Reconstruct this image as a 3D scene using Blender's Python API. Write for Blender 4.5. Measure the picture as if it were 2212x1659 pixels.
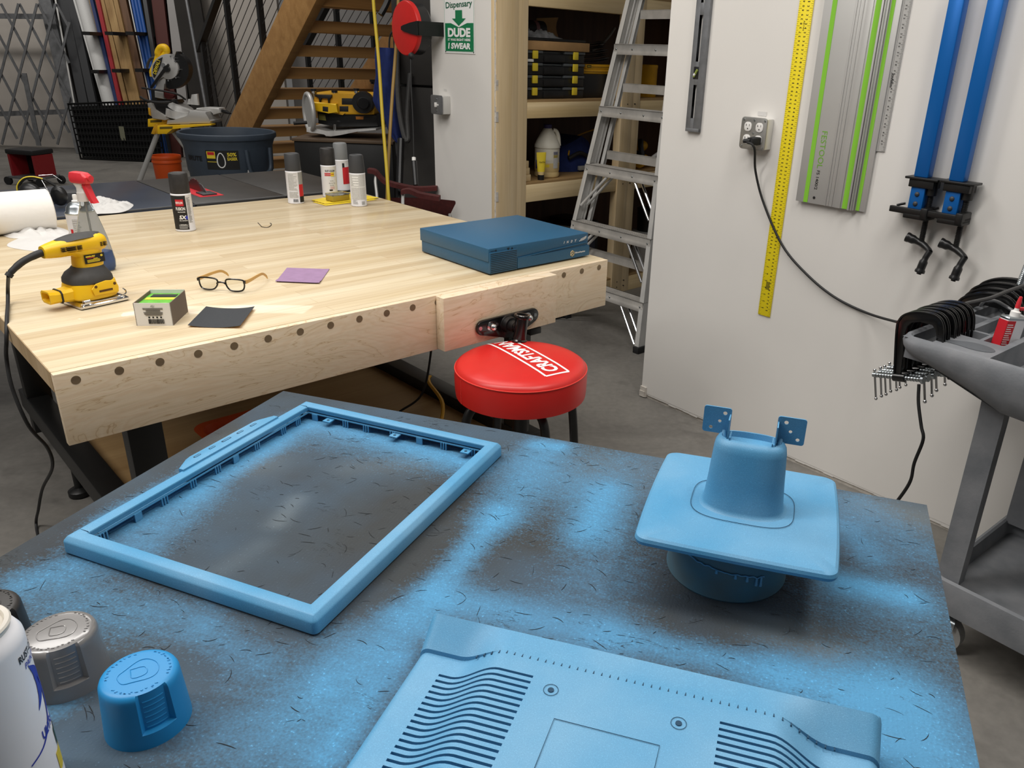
import bpy, bmesh, math, random
import numpy as np
from mathutils import Matrix, Vector, noise as mnoise
random.seed(7)
PI = math.pi
for o in list(bpy.data.objects): bpy.data.objects.remove(o, do_unlink=True)
SC = bpy.context.scene
COL = SC.collection

# ------------------------------------------------------------ camera, world, lights, exposure
IW, IH = 2212, 1659
F_PX, PITCH, ROLL, SHX, SHY, CAM_H = 1691.1, 0.394, 0.038, 122.4, -6.3, 1.40
_c, _s = math.cos, math.sin
C_F = Vector((0, _c(PITCH), -_s(PITCH)))
_U = Vector((0, _s(PITCH), _c(PITCH))); _X = Vector((1, 0, 0))
C_R = _c(ROLL)*_X + _s(ROLL)*_U
C_U = -_s(ROLL)*_X + _c(ROLL)*_U
cd = bpy.data.cameras.new('camera'); cam = bpy.data.objects.new('camera', cd); COL.objects.link(cam)
cam.matrix_world = Matrix(((C_R.x, C_U.x, -C_F.x, 0), (C_R.y, C_U.y, -C_F.y, 0), (C_R.z, C_U.z, -C_F.z, CAM_H), (0, 0, 0, 1)))
cd.sensor_fit = 'HORIZONTAL'; cd.sensor_width = 36; cd.lens = F_PX*36/IW
cd.shift_x = -SHX/IW; cd.shift_y = SHY/IW
cd.clip_start = 0.02; cd.clip_end = 60
SC.camera = cam

wd = bpy.data.worlds.new('shop'); SC.world = wd; wd.use_nodes = True
wd.node_tree.nodes['Background'].inputs[0].default_value = (1.0, 0.97, 0.93, 1)
wd.node_tree.nodes['Background'].inputs[1].default_value = 0.11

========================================

Given exercise:
Write out nothing but the lines from the start of the data through the line with "COL = SC.collection". Leave out the pictures.

Written response:
Reconstruct this image as a 3D scene using Blender's Python API. Write for Blender 4.5. Measure the picture as if it were 2212x1659 pixels.
import bpy, bmesh, math, random
import numpy as np
from mathutils import Matrix, Vector, noise as mnoise
random.seed(7)
PI = math.pi
for o in list(bpy.data.objects): bpy.data.objects.remove(o, do_unlink=True)
SC = bpy.context.scene
COL = SC.collection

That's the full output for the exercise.